● **Task brief**:
Below, locate the line that contains "Model this scene". Repeat exactly from that line to the line that contains "vs.exposure = 0.12", inclusive, leaving out the pictures.

● **Records for this exercise**:
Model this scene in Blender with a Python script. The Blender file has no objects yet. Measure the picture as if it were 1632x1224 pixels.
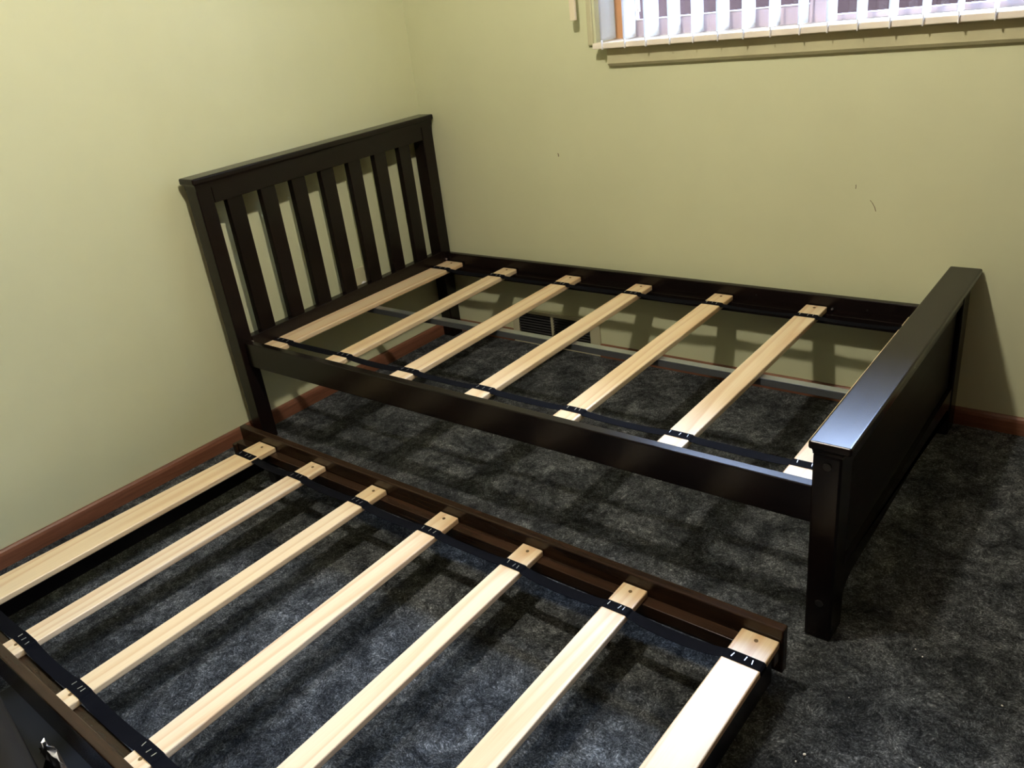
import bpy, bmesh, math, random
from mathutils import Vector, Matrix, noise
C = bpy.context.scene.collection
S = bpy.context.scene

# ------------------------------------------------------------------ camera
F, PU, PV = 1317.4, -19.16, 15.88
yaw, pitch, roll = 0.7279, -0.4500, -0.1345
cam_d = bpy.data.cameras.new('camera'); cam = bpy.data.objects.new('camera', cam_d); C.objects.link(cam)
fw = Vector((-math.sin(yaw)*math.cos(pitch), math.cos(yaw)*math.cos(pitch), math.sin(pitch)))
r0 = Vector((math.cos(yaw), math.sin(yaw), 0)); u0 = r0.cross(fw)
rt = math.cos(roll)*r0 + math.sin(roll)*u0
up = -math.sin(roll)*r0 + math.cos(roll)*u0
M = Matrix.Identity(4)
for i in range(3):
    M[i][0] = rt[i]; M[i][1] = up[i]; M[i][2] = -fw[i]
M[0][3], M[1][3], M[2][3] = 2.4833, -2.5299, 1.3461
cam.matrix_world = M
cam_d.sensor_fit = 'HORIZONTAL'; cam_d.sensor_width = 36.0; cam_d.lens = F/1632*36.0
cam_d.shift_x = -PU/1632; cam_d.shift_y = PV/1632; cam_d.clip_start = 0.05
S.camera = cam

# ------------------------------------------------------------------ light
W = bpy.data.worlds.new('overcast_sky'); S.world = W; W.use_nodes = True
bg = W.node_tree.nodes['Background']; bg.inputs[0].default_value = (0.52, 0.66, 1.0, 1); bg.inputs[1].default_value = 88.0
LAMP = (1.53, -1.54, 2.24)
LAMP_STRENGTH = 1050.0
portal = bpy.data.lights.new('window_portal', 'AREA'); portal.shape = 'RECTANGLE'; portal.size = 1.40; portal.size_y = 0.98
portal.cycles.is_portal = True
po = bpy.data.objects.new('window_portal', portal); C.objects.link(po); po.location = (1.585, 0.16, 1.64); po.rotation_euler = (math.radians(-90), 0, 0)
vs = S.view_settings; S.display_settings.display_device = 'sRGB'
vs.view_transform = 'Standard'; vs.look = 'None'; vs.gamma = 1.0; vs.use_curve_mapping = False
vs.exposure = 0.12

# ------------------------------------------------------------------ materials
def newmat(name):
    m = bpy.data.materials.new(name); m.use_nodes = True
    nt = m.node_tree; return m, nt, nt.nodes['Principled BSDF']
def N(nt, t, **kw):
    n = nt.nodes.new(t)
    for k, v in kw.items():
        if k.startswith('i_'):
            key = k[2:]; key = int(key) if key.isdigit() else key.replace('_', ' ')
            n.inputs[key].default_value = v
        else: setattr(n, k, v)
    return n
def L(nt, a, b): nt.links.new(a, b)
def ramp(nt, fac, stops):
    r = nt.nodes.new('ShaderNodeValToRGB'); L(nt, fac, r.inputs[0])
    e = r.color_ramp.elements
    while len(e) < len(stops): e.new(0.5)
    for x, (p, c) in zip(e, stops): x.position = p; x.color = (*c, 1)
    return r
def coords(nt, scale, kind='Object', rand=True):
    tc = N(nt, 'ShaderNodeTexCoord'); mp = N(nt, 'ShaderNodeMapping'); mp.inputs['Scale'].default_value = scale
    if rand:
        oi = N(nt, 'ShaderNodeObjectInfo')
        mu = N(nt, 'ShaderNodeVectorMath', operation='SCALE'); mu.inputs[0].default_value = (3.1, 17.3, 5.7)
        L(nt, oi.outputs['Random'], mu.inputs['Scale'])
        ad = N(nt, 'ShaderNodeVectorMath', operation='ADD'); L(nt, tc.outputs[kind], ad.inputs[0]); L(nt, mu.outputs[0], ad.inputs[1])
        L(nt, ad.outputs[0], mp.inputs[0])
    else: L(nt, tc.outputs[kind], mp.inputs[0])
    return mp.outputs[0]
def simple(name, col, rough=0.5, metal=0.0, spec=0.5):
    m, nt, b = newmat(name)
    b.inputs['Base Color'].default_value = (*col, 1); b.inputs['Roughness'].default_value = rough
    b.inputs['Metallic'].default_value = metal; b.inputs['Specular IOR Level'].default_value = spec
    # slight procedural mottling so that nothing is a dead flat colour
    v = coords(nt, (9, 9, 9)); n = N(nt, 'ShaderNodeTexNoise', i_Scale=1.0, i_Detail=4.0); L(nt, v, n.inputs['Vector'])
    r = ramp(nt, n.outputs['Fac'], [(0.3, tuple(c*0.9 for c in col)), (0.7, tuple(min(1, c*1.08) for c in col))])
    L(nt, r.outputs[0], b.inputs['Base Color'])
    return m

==

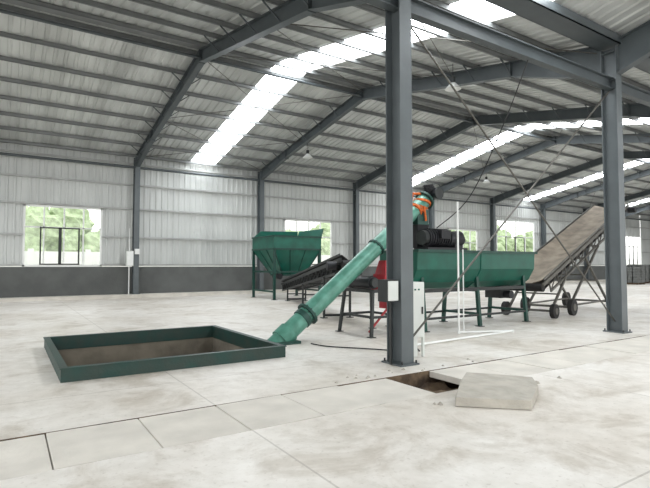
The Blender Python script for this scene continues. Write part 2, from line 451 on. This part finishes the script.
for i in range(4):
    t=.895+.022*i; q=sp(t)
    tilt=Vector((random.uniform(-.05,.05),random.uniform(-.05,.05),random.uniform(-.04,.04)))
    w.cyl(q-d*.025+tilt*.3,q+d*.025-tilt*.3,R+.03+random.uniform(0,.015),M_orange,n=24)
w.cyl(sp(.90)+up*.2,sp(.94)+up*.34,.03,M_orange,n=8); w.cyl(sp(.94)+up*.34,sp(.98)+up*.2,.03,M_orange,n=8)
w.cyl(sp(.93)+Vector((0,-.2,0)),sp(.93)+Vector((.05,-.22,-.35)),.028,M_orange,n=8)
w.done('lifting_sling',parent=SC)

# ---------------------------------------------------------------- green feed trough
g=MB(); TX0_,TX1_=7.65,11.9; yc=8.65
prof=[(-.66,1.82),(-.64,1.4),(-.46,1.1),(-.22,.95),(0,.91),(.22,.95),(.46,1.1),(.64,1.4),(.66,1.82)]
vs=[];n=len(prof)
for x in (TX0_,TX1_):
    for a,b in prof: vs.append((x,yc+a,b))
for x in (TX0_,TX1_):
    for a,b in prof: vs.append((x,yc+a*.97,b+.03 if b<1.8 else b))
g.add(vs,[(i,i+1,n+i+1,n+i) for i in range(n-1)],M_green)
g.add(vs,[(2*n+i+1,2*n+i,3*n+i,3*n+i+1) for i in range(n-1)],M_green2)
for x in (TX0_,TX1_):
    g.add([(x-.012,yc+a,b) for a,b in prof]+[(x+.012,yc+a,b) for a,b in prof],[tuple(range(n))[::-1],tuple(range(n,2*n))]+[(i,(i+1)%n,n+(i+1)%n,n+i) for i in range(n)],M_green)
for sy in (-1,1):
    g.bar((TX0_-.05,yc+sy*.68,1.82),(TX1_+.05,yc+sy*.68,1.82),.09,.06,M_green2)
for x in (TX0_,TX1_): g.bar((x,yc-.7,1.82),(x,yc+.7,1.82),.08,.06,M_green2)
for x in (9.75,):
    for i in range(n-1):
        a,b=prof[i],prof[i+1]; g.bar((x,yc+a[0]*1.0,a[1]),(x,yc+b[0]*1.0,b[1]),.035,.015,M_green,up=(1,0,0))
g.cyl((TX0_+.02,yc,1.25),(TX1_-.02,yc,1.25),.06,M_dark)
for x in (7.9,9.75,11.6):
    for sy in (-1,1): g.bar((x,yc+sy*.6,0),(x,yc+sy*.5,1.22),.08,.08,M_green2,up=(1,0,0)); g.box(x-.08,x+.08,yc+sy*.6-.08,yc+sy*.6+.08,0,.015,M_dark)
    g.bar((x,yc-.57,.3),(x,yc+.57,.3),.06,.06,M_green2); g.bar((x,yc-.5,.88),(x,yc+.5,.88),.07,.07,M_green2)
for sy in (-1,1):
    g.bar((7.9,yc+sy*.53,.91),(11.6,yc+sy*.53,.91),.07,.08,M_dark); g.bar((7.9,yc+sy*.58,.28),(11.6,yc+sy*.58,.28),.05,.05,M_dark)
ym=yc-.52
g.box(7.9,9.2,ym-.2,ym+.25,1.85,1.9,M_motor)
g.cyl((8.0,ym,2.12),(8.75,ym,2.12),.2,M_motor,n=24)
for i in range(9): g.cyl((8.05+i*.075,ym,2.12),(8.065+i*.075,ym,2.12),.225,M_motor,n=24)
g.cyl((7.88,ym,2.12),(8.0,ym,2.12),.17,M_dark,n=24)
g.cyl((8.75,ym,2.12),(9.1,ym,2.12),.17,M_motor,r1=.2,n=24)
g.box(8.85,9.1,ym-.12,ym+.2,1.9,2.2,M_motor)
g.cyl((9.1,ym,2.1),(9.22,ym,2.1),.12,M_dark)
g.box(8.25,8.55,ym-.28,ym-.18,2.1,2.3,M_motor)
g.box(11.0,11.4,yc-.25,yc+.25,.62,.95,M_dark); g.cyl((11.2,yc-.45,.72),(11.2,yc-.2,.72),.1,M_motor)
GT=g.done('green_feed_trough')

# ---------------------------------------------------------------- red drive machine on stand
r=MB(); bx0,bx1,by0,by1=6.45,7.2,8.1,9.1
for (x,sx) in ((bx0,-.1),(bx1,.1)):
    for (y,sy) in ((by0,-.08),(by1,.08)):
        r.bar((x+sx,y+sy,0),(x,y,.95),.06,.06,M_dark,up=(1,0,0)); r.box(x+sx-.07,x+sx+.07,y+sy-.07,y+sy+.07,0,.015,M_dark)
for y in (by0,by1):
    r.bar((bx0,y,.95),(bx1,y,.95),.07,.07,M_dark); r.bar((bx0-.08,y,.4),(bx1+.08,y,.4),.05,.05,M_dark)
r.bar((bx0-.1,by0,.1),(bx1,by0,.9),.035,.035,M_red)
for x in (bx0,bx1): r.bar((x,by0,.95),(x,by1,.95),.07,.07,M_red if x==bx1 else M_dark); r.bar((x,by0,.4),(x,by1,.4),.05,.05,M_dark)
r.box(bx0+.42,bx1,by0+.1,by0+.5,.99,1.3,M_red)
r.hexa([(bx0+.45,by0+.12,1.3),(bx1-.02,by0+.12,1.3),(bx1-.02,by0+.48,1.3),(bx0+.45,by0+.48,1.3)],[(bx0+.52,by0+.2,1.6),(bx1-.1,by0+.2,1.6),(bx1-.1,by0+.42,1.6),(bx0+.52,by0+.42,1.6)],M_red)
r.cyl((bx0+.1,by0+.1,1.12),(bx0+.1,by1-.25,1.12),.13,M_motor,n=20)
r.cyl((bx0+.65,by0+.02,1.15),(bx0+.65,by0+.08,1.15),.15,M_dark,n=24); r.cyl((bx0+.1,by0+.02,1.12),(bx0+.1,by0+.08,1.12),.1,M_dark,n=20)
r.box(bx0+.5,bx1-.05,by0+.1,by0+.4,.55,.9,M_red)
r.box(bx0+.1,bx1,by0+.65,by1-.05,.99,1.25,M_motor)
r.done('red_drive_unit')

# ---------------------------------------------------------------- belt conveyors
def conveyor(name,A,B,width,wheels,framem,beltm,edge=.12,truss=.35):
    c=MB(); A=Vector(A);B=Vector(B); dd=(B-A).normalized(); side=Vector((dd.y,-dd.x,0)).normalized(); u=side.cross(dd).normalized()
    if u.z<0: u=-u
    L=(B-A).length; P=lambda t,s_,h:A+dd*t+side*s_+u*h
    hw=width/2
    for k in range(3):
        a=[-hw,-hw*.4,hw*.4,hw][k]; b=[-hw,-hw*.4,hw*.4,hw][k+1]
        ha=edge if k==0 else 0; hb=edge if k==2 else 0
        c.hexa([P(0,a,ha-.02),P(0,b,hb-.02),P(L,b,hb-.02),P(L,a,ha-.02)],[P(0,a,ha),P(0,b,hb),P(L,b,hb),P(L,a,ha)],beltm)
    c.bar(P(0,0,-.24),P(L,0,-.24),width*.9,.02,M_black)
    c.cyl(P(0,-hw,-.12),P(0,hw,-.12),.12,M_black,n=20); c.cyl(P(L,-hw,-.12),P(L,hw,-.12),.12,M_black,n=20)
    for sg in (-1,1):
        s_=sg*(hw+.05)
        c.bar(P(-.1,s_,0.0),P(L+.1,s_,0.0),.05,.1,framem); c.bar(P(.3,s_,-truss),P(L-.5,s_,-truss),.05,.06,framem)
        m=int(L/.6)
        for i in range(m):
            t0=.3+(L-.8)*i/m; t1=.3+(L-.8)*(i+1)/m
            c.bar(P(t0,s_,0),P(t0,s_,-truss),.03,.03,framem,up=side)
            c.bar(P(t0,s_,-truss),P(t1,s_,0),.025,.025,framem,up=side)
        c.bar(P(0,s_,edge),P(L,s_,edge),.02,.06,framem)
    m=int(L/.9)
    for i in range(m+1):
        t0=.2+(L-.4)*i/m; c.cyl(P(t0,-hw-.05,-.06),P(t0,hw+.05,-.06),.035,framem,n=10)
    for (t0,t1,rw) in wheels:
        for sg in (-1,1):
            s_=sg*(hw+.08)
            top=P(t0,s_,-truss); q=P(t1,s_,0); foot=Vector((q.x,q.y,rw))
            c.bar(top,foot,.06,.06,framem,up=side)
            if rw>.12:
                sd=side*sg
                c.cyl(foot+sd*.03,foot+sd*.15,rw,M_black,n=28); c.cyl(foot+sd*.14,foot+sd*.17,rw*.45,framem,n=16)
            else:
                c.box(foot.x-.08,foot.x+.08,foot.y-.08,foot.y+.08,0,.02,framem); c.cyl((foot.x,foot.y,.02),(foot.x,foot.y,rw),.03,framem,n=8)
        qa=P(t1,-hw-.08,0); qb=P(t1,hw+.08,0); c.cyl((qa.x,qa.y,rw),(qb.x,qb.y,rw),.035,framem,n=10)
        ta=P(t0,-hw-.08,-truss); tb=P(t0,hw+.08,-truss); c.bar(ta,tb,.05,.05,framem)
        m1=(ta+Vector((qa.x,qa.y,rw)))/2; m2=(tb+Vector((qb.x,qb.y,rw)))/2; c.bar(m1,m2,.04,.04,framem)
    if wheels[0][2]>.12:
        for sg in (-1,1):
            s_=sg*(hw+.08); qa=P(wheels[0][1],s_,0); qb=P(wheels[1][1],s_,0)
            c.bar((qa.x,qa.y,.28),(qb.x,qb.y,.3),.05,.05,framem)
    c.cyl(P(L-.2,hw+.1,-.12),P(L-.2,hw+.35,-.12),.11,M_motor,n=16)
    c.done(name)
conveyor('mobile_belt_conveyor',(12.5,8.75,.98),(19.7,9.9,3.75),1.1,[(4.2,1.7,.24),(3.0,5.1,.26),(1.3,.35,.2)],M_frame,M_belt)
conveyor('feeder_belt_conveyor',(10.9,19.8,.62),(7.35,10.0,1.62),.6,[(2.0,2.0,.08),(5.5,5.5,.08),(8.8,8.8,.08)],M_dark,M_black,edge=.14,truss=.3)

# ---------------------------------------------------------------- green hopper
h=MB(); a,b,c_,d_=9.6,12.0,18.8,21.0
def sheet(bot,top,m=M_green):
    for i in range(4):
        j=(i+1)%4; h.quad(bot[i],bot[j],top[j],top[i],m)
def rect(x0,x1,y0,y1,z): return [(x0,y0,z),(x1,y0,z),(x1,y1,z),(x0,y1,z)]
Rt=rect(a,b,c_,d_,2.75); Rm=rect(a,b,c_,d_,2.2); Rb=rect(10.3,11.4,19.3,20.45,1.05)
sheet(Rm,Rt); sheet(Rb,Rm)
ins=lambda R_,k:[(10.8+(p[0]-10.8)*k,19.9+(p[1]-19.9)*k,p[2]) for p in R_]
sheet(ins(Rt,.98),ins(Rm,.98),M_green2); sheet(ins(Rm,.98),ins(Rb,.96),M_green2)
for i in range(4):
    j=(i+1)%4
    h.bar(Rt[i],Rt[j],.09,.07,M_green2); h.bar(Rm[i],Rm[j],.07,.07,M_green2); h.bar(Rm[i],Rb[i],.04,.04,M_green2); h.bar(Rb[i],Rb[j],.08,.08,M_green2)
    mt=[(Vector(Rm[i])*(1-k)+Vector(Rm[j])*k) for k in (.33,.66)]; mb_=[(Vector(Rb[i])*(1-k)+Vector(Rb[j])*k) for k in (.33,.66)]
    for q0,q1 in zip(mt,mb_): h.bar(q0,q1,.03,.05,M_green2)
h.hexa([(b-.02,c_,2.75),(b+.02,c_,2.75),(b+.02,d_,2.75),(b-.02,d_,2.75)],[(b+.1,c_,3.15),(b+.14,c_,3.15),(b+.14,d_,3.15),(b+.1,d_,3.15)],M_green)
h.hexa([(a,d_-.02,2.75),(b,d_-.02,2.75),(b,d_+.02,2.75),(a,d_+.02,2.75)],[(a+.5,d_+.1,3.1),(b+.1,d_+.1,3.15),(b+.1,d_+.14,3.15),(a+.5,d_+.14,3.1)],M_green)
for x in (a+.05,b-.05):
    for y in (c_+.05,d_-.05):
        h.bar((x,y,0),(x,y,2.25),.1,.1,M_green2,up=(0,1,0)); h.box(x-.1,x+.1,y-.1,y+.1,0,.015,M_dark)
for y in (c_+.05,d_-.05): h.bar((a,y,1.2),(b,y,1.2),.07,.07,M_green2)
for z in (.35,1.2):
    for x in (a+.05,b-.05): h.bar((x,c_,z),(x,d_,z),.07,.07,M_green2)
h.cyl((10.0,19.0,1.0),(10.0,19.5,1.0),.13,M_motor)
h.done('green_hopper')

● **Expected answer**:
Model this scene in Blender with a Python script. The Blender file has no objects yet. Measure the picture as if it were 1632x1224 pixels.
import bpy, bmesh, math, random
from mathutils import Vector, Matrix, noise
C = bpy.context.scene.collection
S = bpy.context.scene

# ------------------------------------------------------------------ camera
F, PU, PV = 1317.4, -19.16, 15.88
yaw, pitch, roll = 0.7279, -0.4500, -0.1345
cam_d = bpy.data.cameras.new('camera'); cam = bpy.data.objects.new('camera', cam_d); C.objects.link(cam)
fw = Vector((-math.sin(yaw)*math.cos(pitch), math.cos(yaw)*math.cos(pitch), math.sin(pitch)))
r0 = Vector((math.cos(yaw), math.sin(yaw), 0)); u0 = r0.cross(fw)
rt = math.cos(roll)*r0 + math.sin(roll)*u0
up = -math.sin(roll)*r0 + math.cos(roll)*u0
M = Matrix.Identity(4)
for i in range(3):
    M[i][0] = rt[i]; M[i][1] = up[i]; M[i][2] = -fw[i]
M[0][3], M[1][3], M[2][3] = 2.4833, -2.5299, 1.3461
cam.matrix_world = M
cam_d.sensor_fit = 'HORIZONTAL'; cam_d.sensor_width = 36.0; cam_d.lens = F/1632*36.0
cam_d.shift_x = -PU/1632; cam_d.shift_y = PV/1632; cam_d.clip_start = 0.05
S.camera = cam

# ------------------------------------------------------------------ light
W = bpy.data.worlds.new('overcast_sky'); S.world = W; W.use_nodes = True
bg = W.node_tree.nodes['Background']; bg.inputs[0].default_value = (0.52, 0.66, 1.0, 1); bg.inputs[1].default_value = 88.0
LAMP = (1.53, -1.54, 2.24)
LAMP_STRENGTH = 1050.0
portal = bpy.data.lights.new('window_portal', 'AREA'); portal.shape = 'RECTANGLE'; portal.size = 1.40; portal.size_y = 0.98
portal.cycles.is_portal = True
po = bpy.data.objects.new('window_portal', portal); C.objects.link(po); po.location = (1.585, 0.16, 1.64); po.rotation_euler = (math.radians(-90), 0, 0)
vs = S.view_settings; S.display_settings.display_device = 'sRGB'
vs.view_transform = 'Standard'; vs.look = 'None'; vs.gamma = 1.0; vs.use_curve_mapping = False
vs.exposure = 0.12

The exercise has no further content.